━━ Data section ━━

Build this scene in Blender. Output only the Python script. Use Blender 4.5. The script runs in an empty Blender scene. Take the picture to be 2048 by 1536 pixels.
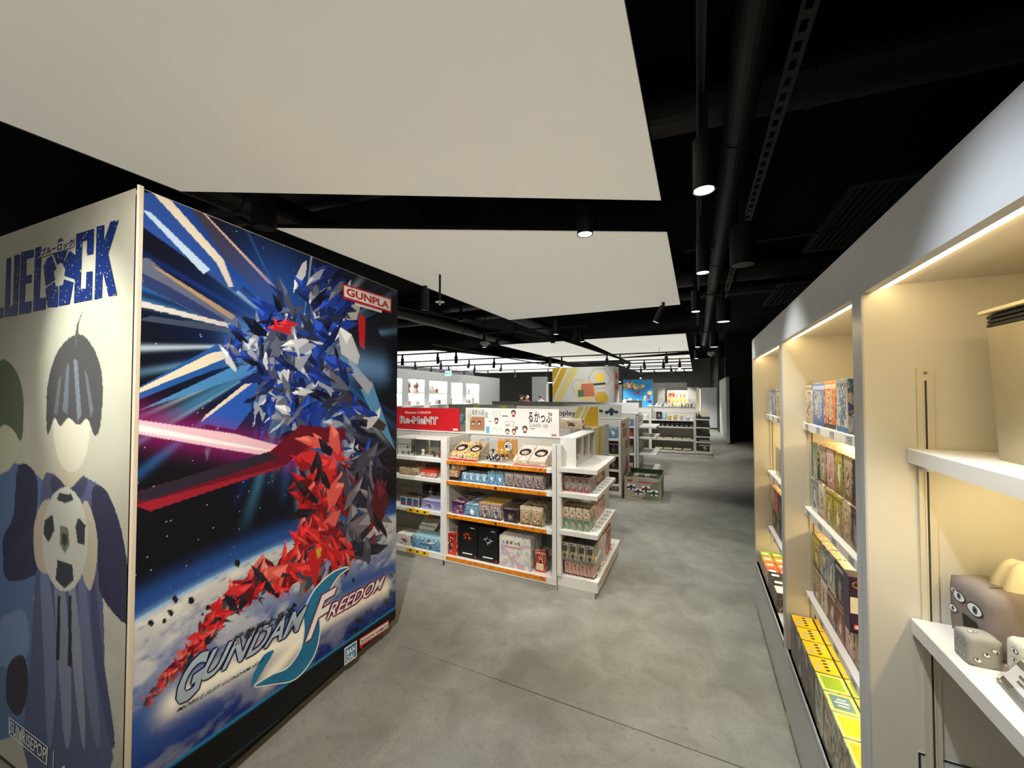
import bpy, math, random
import numpy as np
from mathutils import Vector, Matrix
random.seed(7); RNG = np.random.default_rng(7)
SC = bpy.context.scene; COL = SC.collection
PI = math.pi

# ------------------------------------------------------------------ camera, world, exposure
FPX, EYE = 775.0, 1.6
YAW, PITCH = math.atan(369/FPX), math.atan(18/FPX)
cd = bpy.data.cameras.new('camera'); cam = bpy.data.objects.new('camera', cd); COL.objects.link(cam)
cam.location = (0, 0, EYE); cam.rotation_euler = (PI/2+PITCH, 0, YAW)
cd.sensor_width = 36; cd.sensor_fit = 'HORIZONTAL'; cd.lens = 36*FPX/2048; cd.clip_start = .02
SC.camera = cam
w = bpy.data.worlds.new('world'); SC.world = w; w.use_nodes = True
w.node_tree.nodes['Background'].inputs[0].default_value = (.97, .96, .92, 1)
w.node_tree.nodes['Background'].inputs[1].default_value = .2
SC.view_settings.view_transform = 'Standard'; SC.view_settings.look = 'None'
SC.view_settings.exposure = 0.0; SC.view_settings.gamma = 1
SC.view_settings.use_curve_mapping = False
def _v(a): return Vector(a)
CF = _v((-math.sin(YAW)*math.cos(PITCH), math.cos(YAW)*math.cos(PITCH), math.sin(PITCH)))
CR = _v((math.cos(YAW), math.sin(YAW), 0)); CU = CR.cross(CF); CC = _v((0, 0, EYE))
def ray(x, y): return CF+CR*((x-1024)/FPX)+CU*((768-y)/FPX)
def at_z(x, y, z): d = ray(x, y); return CC+d*((z-EYE)/d.z)      # a measured photo point on a horizontal plane
def at_y(x, y, Y): d = ray(x, y); return CC+d*(Y/d.y)            # ... on a plane across the aisle
def at_x(x, y, X): d = ray(x, y); return CC+d*(X/d.x)            # ... on a plane along the aisle

def spot(loc, tgt, power, size, col=(1, .97, .9), blend=.5, r=.03):
    l = bpy.data.lights.new('spot_light', 'SPOT'); l.energy = power; l.spot_size = math.radians(size); l.spot_blend = blend
    l.color = col; l.shadow_soft_size = r
    o = bpy.data.objects.new('spot_light', l); COL.objects.link(o); o.location = loc
    o.rotation_euler = (_v(tgt)-_v(loc)).to_track_quat('-Z', 'Y').to_euler(); return o
def area(loc, tgt, power, sx, sy, col=(1, .95, .85)):
    l = bpy.data.lights.new('area_light', 'AREA'); l.shape = 'RECTANGLE'; l.size = sx; l.size_y = sy; l.energy = power; l.color = col
    o = bpy.data.objects.new('area_light', l); COL.objects.link(o); o.location = loc
    o.rotation_euler = (_v(tgt)-_v(loc)).to_track_quat('-Z', 'Y').to_euler(); return o

# ------------------------------------------------------------------ materials
def lin(c): return tuple(((v/255)/12.92 if v <= 10 else (((v/255)+.055)/1.055)**2.4) for v in c)
def mat(name, c, rough=.55, metal=0, emit=0, noise=0, nscale=12, bump=0, spec=.5, alpha=1, trans=0):
    m = bpy.data.materials.new(name); m.use_nodes = True; nt = m.node_tree; b = nt.nodes['Principled BSDF']
    col = (*lin(c), 1); b.inputs['Base Color'].default_value = col; b.inputs['Roughness'].default_value = rough
    b.inputs['Metallic'].default_value = metal; b.inputs['Specular IOR Level'].default_value = spec
    if emit: b.inputs['Emission Color'].default_value = col; b.inputs['Emission Strength'].default_value = emit
    if trans: b.inputs['Transmission Weight'].default_value = trans; b.inputs['IOR'].default_value = 1.05
    if alpha < 1: b.inputs['Alpha'].default_value = alpha
    if noise or bump:
        tc = nt.nodes.new('ShaderNodeTexCoord'); nz = nt.nodes.new('ShaderNodeTexNoise')
        nz.inputs['Scale'].default_value = nscale; nz.inputs['Detail'].default_value = 6
        nt.links.new(tc.outputs['Object'], nz.inputs['Vector'])
        if noise:
            mx = nt.nodes.new('ShaderNodeMix'); mx.data_type = 'RGBA'
            mx.inputs[6].default_value = tuple(v*(1-noise) for v in col[:3])+(1,)
            mx.inputs[7].default_value = tuple(min(1, v*(1+noise)) for v in col[:3])+(1,)
            nt.links.new(nz.outputs['Fac'], mx.inputs[0]); nt.links.new(mx.outputs[2], b.inputs['Base Color'])
        if bump:
            bp = nt.nodes.new('ShaderNodeBump'); bp.inputs['Strength'].default_value = bump; bp.inputs['Distance'].default_value = .004
            nt.links.new(nz.outputs['Fac'], bp.inputs['Height']); nt.links.new(bp.outputs[0], b.inputs['Normal'])
    return m
_art = {}
def art(cols, scale=30, seed=0, rough=.35, stretch=(1, 1, 1), lo=.3, hi=.7):
    """busy package artwork: warped noise bands mapped on a palette"""
    key = (tuple(cols), scale, seed, stretch)
    if key in _art: return _art[key]
    m = bpy.data.materials.new('package_print'); m.use_nodes = True; nt = m.node_tree; b = nt.nodes['Principled BSDF']
    b.inputs['Roughness'].default_value = rough
    tc = nt.nodes.new('ShaderNodeTexCoord'); mp = nt.nodes.new('ShaderNodeMapping')
    mp.inputs['Scale'].default_value = stretch; mp.inputs['Location'].default_value = (seed*1.37, seed*.71, seed*2.13)
    nt.links.new(tc.outputs['Object'], mp.inputs['Vector'])
    n1 = nt.nodes.new('ShaderNodeTexNoise'); n1.inputs['Scale'].default_value = scale; n1.inputs['Detail'].default_value = 3
    n1.inputs['Distortion'].default_value = 1.2
    vo = nt.nodes.new('ShaderNodeTexVoronoi'); vo.inputs['Scale'].default_value = scale*1.6
    nt.links.new(mp.outputs[0], n1.inputs['Vector']); nt.links.new(mp.outputs[0], vo.inputs['Vector'])
    mr = nt.nodes.new('ShaderNodeMapRange'); mr.inputs[1].default_value = lo; mr.inputs[2].default_value = hi
    nt.links.new(n1.outputs['Fac'], mr.inputs[0])
    ma = nt.nodes.new('ShaderNodeMath'); ma.operation = 'MULTIPLY_ADD'; ma.inputs[1].default_value = .2
    sp = nt.nodes.new('ShaderNodeSeparateColor'); nt.links.new(vo.outputs['Color'], sp.inputs[0])
    nt.links.new(sp.outputs[0], ma.inputs[0]); 
    m2 = nt.nodes.new('ShaderNodeMath'); m2.operation = 'MULTIPLY'; m2.inputs[1].default_value = .8
    nt.links.new(mr.outputs[0], m2.inputs[0]); nt.links.new(m2.outputs[0], ma.inputs[2])
    cr = nt.nodes.new('ShaderNodeValToRGB'); cr.color_ramp.interpolation = 'LINEAR'
    nt.links.new(ma.outputs[0], cr.inputs[0])
    el = cr.color_ramp.elements; n = len(cols)
    while len(el) < n: el.new(.5)
    for i, c in enumerate(cols):
        el[i].position = i/n if i else 0; 
    for i, c in enumerate(cols): el[i].color = (*lin(c), 1)
    nt.links.new(cr.outputs[0], b.inputs['Base Color']); _art[key] = m; return m
_pk = {}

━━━

» Aim: Do not copy the pictures, but repeat every line exactly.

» Output:
Build this scene in Blender. Output only the Python script. Use Blender 4.5. The script runs in an empty Blender scene. Take the picture to be 2048 by 1536 pixels.
import bpy, math, random
import numpy as np
from mathutils import Vector, Matrix
random.seed(7); RNG = np.random.default_rng(7)
SC = bpy.context.scene; COL = SC.collection
PI = math.pi

# ------------------------------------------------------------------ camera, world, exposure
FPX, EYE = 775.0, 1.6
YAW, PITCH = math.atan(369/FPX), math.atan(18/FPX)
cd = bpy.data.cameras.new('camera'); cam = bpy.data.objects.new('camera', cd); COL.objects.link(cam)
cam.location = (0, 0, EYE); cam.rotation_euler = (PI/2+PITCH, 0, YAW)
cd.sensor_width = 36; cd.sensor_fit = 'HORIZONTAL'; cd.lens = 36*FPX/2048; cd.clip_start = .02
SC.camera = cam
w = bpy.data.worlds.new('world'); SC.world = w; w.use_nodes = True
w.node_tree.nodes['Background'].inputs[0].default_value = (.97, .96, .92, 1)
w.node_tree.nodes['Background'].inputs[1].default_value = .2
SC.view_settings.view_transform = 'Standard'; SC.view_settings.look = 'None'
SC.view_settings.exposure = 0.0; SC.view_settings.gamma = 1
SC.view_settings.use_curve_mapping = False
def _v(a): return Vector(a)
CF = _v((-math.sin(YAW)*math.cos(PITCH), math.cos(YAW)*math.cos(PITCH), math.sin(PITCH)))
CR = _v((math.cos(YAW), math.sin(YAW), 0)); CU = CR.cross(CF); CC = _v((0, 0, EYE))
def ray(x, y): return CF+CR*((x-1024)/FPX)+CU*((768-y)/FPX)
def at_z(x, y, z): d = ray(x, y); return CC+d*((z-EYE)/d.z)      # a measured photo point on a horizontal plane
def at_y(x, y, Y): d = ray(x, y); return CC+d*(Y/d.y)            # ... on a plane across the aisle
def at_x(x, y, X): d = ray(x, y); return CC+d*(X/d.x)            # ... on a plane along the aisle

def spot(loc, tgt, power, size, col=(1, .97, .9), blend=.5, r=.03):
    l = bpy.data.lights.new('spot_light', 'SPOT'); l.energy = power; l.spot_size = math.radians(size); l.spot_blend = blend
    l.color = col; l.shadow_soft_size = r
    o = bpy.data.objects.new('spot_light', l); COL.objects.link(o); o.location = loc
    o.rotation_euler = (_v(tgt)-_v(loc)).to_track_quat('-Z', 'Y').to_euler(); return o
def area(loc, tgt, power, sx, sy, col=(1, .95, .85)):
    l = bpy.data.lights.new('area_light', 'AREA'); l.shape = 'RECTANGLE'; l.size = sx; l.size_y = sy; l.energy = power; l.color = col
    o = bpy.data.objects.new('area_light', l); COL.objects.link(o); o.location = loc
    o.rotation_euler = (_v(tgt)-_v(loc)).to_track_quat('-Z', 'Y').to_euler(); return o

# ------------------------------------------------------------------ materials
def lin(c): return tuple(((v/255)/12.92 if v <= 10 else (((v/255)+.055)/1.055)**2.4) for v in c)
def mat(name, c, rough=.55, metal=0, emit=0, noise=0, nscale=12, bump=0, spec=.5, alpha=1, trans=0):
    m = bpy.data.materials.new(name); m.use_nodes = True; nt = m.node_tree; b = nt.nodes['Principled BSDF']
    col = (*lin(c), 1); b.inputs['Base Color'].default_value = col; b.inputs['Roughness'].default_value = rough
    b.inputs['Metallic'].default_value = metal; b.inputs['Specular IOR Level'].default_value = spec
    if emit: b.inputs['Emission Color'].default_value = col; b.inputs['Emission Strength'].default_value = emit
    if trans: b.inputs['Transmission Weight'].default_value = trans; b.inputs['IOR'].default_value = 1.05
    if alpha < 1: b.inputs['Alpha'].default_value = alpha
    if noise or bump:
        tc = nt.nodes.new('ShaderNodeTexCoord'); nz = nt.nodes.new('ShaderNodeTexNoise')
        nz.inputs['Scale'].default_value = nscale; nz.inputs['Detail'].default_value = 6
        nt.links.new(tc.outputs['Object'], nz.inputs['Vector'])
        if noise:
            mx = nt.nodes.new('ShaderNodeMix'); mx.data_type = 'RGBA'
            mx.inputs[6].default_value = tuple(v*(1-noise) for v in col[:3])+(1,)
            mx.inputs[7].default_value = tuple(min(1, v*(1+noise)) for v in col[:3])+(1,)
            nt.links.new(nz.outputs['Fac'], mx.inputs[0]); nt.links.new(mx.outputs[2], b.inputs['Base Color'])
        if bump:
            bp = nt.nodes.new('ShaderNodeBump'); bp.inputs['Strength'].default_value = bump; bp.inputs['Distance'].default_value = .004
            nt.links.new(nz.outputs['Fac'], bp.inputs['Height']); nt.links.new(bp.outputs[0], b.inputs['Normal'])
    return m
_art = {}
def art(cols, scale=30, seed=0, rough=.35, stretch=(1, 1, 1), lo=.3, hi=.7):
    """busy package artwork: warped noise bands mapped on a palette"""
    key = (tuple(cols), scale, seed, stretch)
    if key in _art: return _art[key]
    m = bpy.data.materials.new('package_print'); m.use_nodes = True; nt = m.node_tree; b = nt.nodes['Principled BSDF']
    b.inputs['Roughness'].default_value = rough
    tc = nt.nodes.new('ShaderNodeTexCoord'); mp = nt.nodes.new('ShaderNodeMapping')
    mp.inputs['Scale'].default_value = stretch; mp.inputs['Location'].default_value = (seed*1.37, seed*.71, seed*2.13)
    nt.links.new(tc.outputs['Object'], mp.inputs['Vector'])
    n1 = nt.nodes.new('ShaderNodeTexNoise'); n1.inputs['Scale'].default_value = scale; n1.inputs['Detail'].default_value = 3
    n1.inputs['Distortion'].default_value = 1.2
    vo = nt.nodes.new('ShaderNodeTexVoronoi'); vo.inputs['Scale'].default_value = scale*1.6
    nt.links.new(mp.outputs[0], n1.inputs['Vector']); nt.links.new(mp.outputs[0], vo.inputs['Vector'])
    mr = nt.nodes.new('ShaderNodeMapRange'); mr.inputs[1].default_value = lo; mr.inputs[2].default_value = hi
    nt.links.new(n1.outputs['Fac'], mr.inputs[0])
    ma = nt.nodes.new('ShaderNodeMath'); ma.operation = 'MULTIPLY_ADD'; ma.inputs[1].default_value = .2
    sp = nt.nodes.new('ShaderNodeSeparateColor'); nt.links.new(vo.outputs['Color'], sp.inputs[0])
    nt.links.new(sp.outputs[0], ma.inputs[0]); 
    m2 = nt.nodes.new('ShaderNodeMath'); m2.operation = 'MULTIPLY'; m2.inputs[1].default_value = .8
    nt.links.new(mr.outputs[0], m2.inputs[0]); nt.links.new(m2.outputs[0], ma.inputs[2])
    cr = nt.nodes.new('ShaderNodeValToRGB'); cr.color_ramp.interpolation = 'LINEAR'
    nt.links.new(ma.outputs[0], cr.inputs[0])
    el = cr.color_ramp.elements; n = len(cols)
    while len(el) < n: el.new(.5)
    for i, c in enumerate(cols):
        el[i].position = i/n if i else 0; 
    for i, c in enumerate(cols): el[i].color = (*lin(c), 1)
    nt.links.new(cr.outputs[0], b.inputs['Base Color']); _art[key] = m; return m
_pk = {}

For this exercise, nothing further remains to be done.